Appropriate Technology and Balanced Growth


Prof. Miguel Leon-Ledesma, University of Kent, UK

We develop a novel production function where the elasticity of capital-labor substitution is below one in the short run but converges to one in the long run. This results from allowing firms to choose the appropriate relative efficiency of capital and labor in a technology frontier. This leads to a class of production functions that are consistent with balanced growth in the long run even in the presence of permanent investment-specific or other kinds of biased technical progress, but where, as consistent with empirical evidence, short run dynamics are characterized by complementarity. Importantly, the approach is easily implementable and yields a powerful way to introduce CES-type production functions in macroeconomic models.

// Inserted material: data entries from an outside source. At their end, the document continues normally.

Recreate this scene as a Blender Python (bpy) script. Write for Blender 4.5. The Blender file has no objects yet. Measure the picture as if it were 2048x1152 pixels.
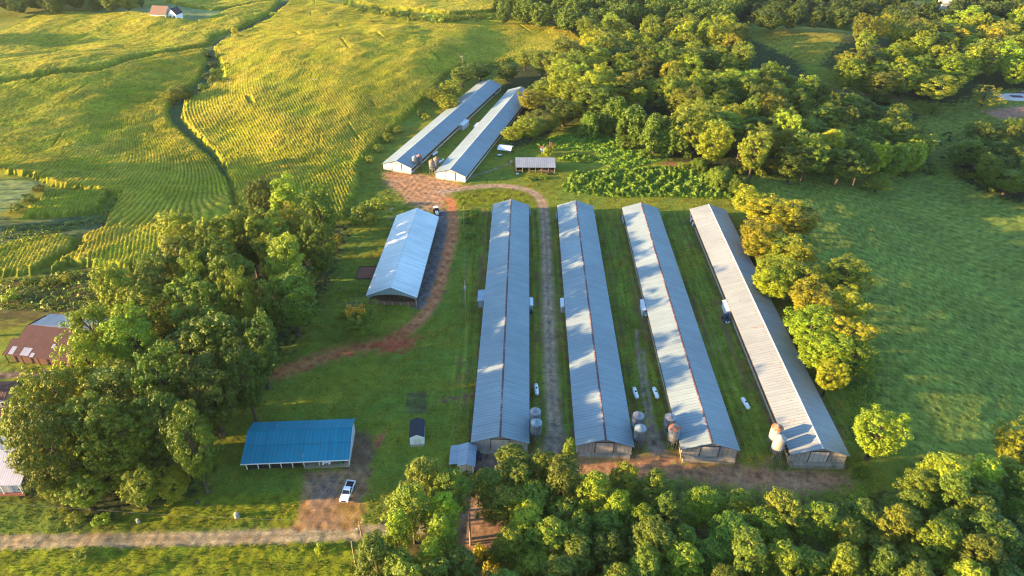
import bpy, math, random
import numpy as np
from mathutils import Matrix, Vector
R = math.radians
SC = bpy.context.scene
COL = SC.collection
rng = np.random.default_rng(7)
random.seed(7)

# ---------------------------------------------------------------- camera
FPX, PITCH, ROLL, CH = 1364.376, .5970, .0173, 116.086      # focal length in pixels of a 2048 px wide frame, tilt, roll, height
FW = np.array([0, math.cos(PITCH), -math.sin(PITCH)]); R0 = np.array([1., 0, 0]); D0 = np.array([0, -math.sin(PITCH), -math.cos(PITCH)])
RT = math.cos(ROLL)*R0 - math.sin(ROLL)*D0; DN = math.sin(ROLL)*R0 + math.cos(ROLL)*D0
cam = bpy.data.objects.new('camera', bpy.data.cameras.new('camera')); COL.objects.link(cam)
cam.data.sensor_width = 36; cam.data.lens = FPX/2048*36; cam.data.clip_start = 1; cam.data.clip_end = 4000
M = Matrix.Identity(4)
for i in range(3):
    M[i][0] = RT[i]; M[i][1] = -DN[i]; M[i][2] = -FW[i]
M[2][3] = CH
cam.matrix_world = M
SC.camera = cam
# ---------------------------------------------------------------- light
HAZE = .000034
SUN_EL, SUN_AZ = 9.8, 10.0            # elevation; azimuth the shadows run to, measured from +X towards +Y
W = bpy.data.worlds.new('World'); SC.world = W; W.use_nodes = True
nt = W.node_tree; bg = nt.nodes['Background']
sky = nt.nodes.new('ShaderNodeTexSky'); sky.sky_type = 'NISHITA'; sky.sun_disc = False
sky.sun_elevation = R(SUN_EL); sky.sun_rotation = R(270-SUN_AZ); sky.air_density = 1.0; sky.dust_density = .4; sky.ozone_density = 3.0
nt.links.new(sky.outputs[0], bg.inputs[0]); bg.inputs[1].default_value = .138
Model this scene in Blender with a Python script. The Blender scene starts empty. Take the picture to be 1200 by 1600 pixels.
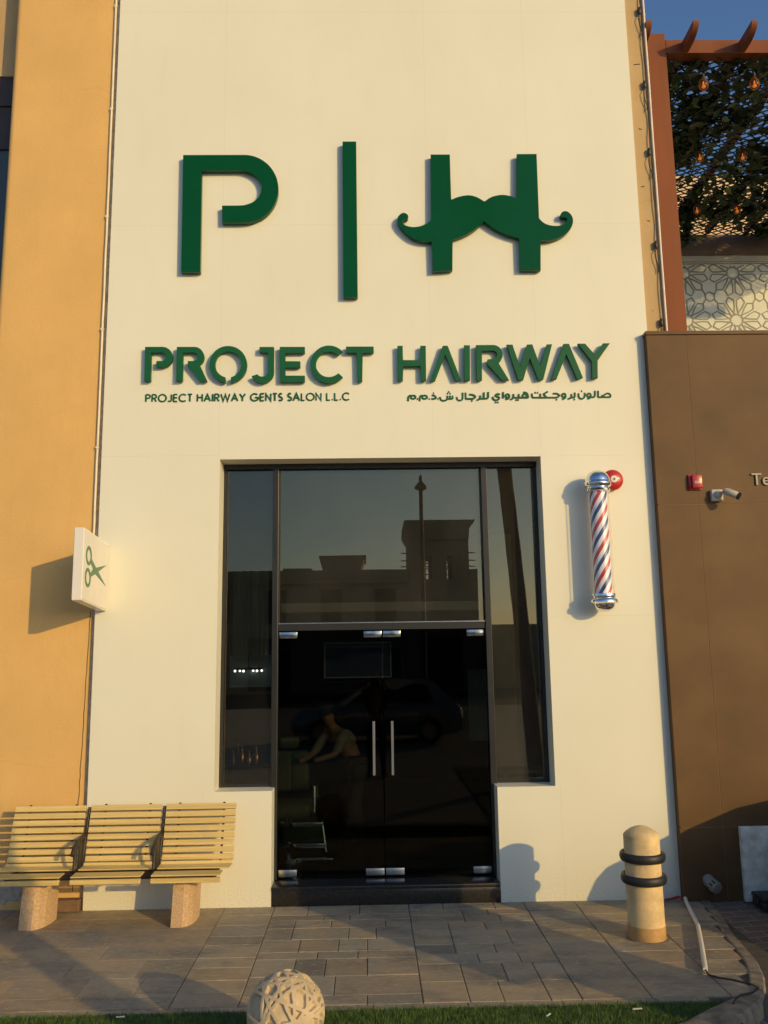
import bpy, bmesh, math, random, json
import numpy as np
from mathutils import Vector, Matrix
R = math.radians
PI = math.pi
random.seed(7)
sc = bpy.context.scene
COL = sc.collection

# ------------------------------------------------------------------ camera, sky, sun, exposure
cam_d = bpy.data.cameras.new('camera')
cam = bpy.data.objects.new('camera', cam_d)
COL.objects.link(cam)
PITCH, YAW, ROLL = 0.164833503, 0.0193034374, -0.0142909006
fw = Vector((math.sin(YAW)*math.cos(PITCH), math.cos(YAW)*math.cos(PITCH), math.sin(PITCH)))
r0 = Vector((math.cos(YAW), -math.sin(YAW), 0))
u0 = r0.cross(fw)
rt = r0*math.cos(ROLL) + u0*math.sin(ROLL)
up = u0*math.cos(ROLL) - r0*math.sin(ROLL)
M = Matrix((rt, up, -fw)).transposed().to_4x4()
M.translation = Vector((0, -7.9923, 2.2))
cam.matrix_world = M
cam_d.sensor_fit = 'VERTICAL'
cam_d.sensor_height = 36
cam_d.sensor_width = 27
cam_d.lens = 1325.96/1600*36
cam_d.clip_start = 0.02
cam_d.clip_end = 3000
sc.camera = cam
sc.render.resolution_x = 768
sc.render.resolution_y = 1024

SUN_AZ, SUN_EL = 40.5, 14.4
sun_from = Vector((math.sin(R(SUN_AZ))*math.cos(R(SUN_EL)), -math.cos(R(SUN_AZ))*math.cos(R(SUN_EL)), math.sin(R(SUN_EL))))
world = bpy.data.worlds.new('World')
sc.world = world
world.use_nodes = True
wn = world.node_tree
bg = wn.nodes['Background']
sky = wn.nodes.new('ShaderNodeTexSky')
sky.sky_type = 'NISHITA'
sky.sun_disc = False
sky.sun_elevation = R(SUN_EL)
sky.sun_rotation = R(180 - SUN_AZ)
sky.air_density = 1.0
sky.dust_density = 1.3
sky.ozone_density = 4.0
wn.links.new(sky.outputs[0], bg.inputs[0])
bg.inputs[1].default_value = 0.118
sl = bpy.data.lights.new('sun', 'SUN')
sl.energy = 1.97
sl.angle = R(0.5)
sl.color = (1.0, 0.68, 0.24)
so = bpy.data.objects.new('sun', sl)
COL.objects.link(so)
so.location = sun_from*60
so.rotation_euler = (-sun_from).to_track_quat('-Z', 'Y').to_euler()
sc.view_settings.view_transform = 'Standard'
sc.view_settings.look = 'None'
sc.view_settings.exposure = 0.44
sc.view_settings.gamma = 1.0
sc.cycles.use_denoising = True
sc.cycles.max_bounces = 10
sc.cycles.transparent_max_bounces = 24
sc.cycles.sample_clamp_indirect = 8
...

We provide an illustration within an estimated dynamic general equilibrium model and show that the introduction of the new production technology matches well the short and medium run behavior of the labor share.

About the speaker
Miguel León-Ledesma is professor of Economics at the School of Economics, University of Kent. His research interests are in the areas of macroeconomics, international finance, and economic growth. He is the co-author of the postgraduate textbook Advanced International Macroeconomics and Finance (forthcoming, Oxford University Press). He has made contributions to a diversity of areas such as the identification of biases in technological progress and their effect on the labour market, the dynamics of the capital income share, as well as the role of financial constraints for the evolution of the real exchange rate and the degree of international business cycle coordination at the sectoral level. His work has been published in the leading journals of the profession such as the American Economic Review, European Economic Review, and Journal of the European Economic Association. He has been an academic consultant for the European Central Bank and the Asian Development Bank amongst other policy institutions. Miguel is director of MaGHiC, the newly created Macroeconomics, Growth and History Centre at the University of Kent.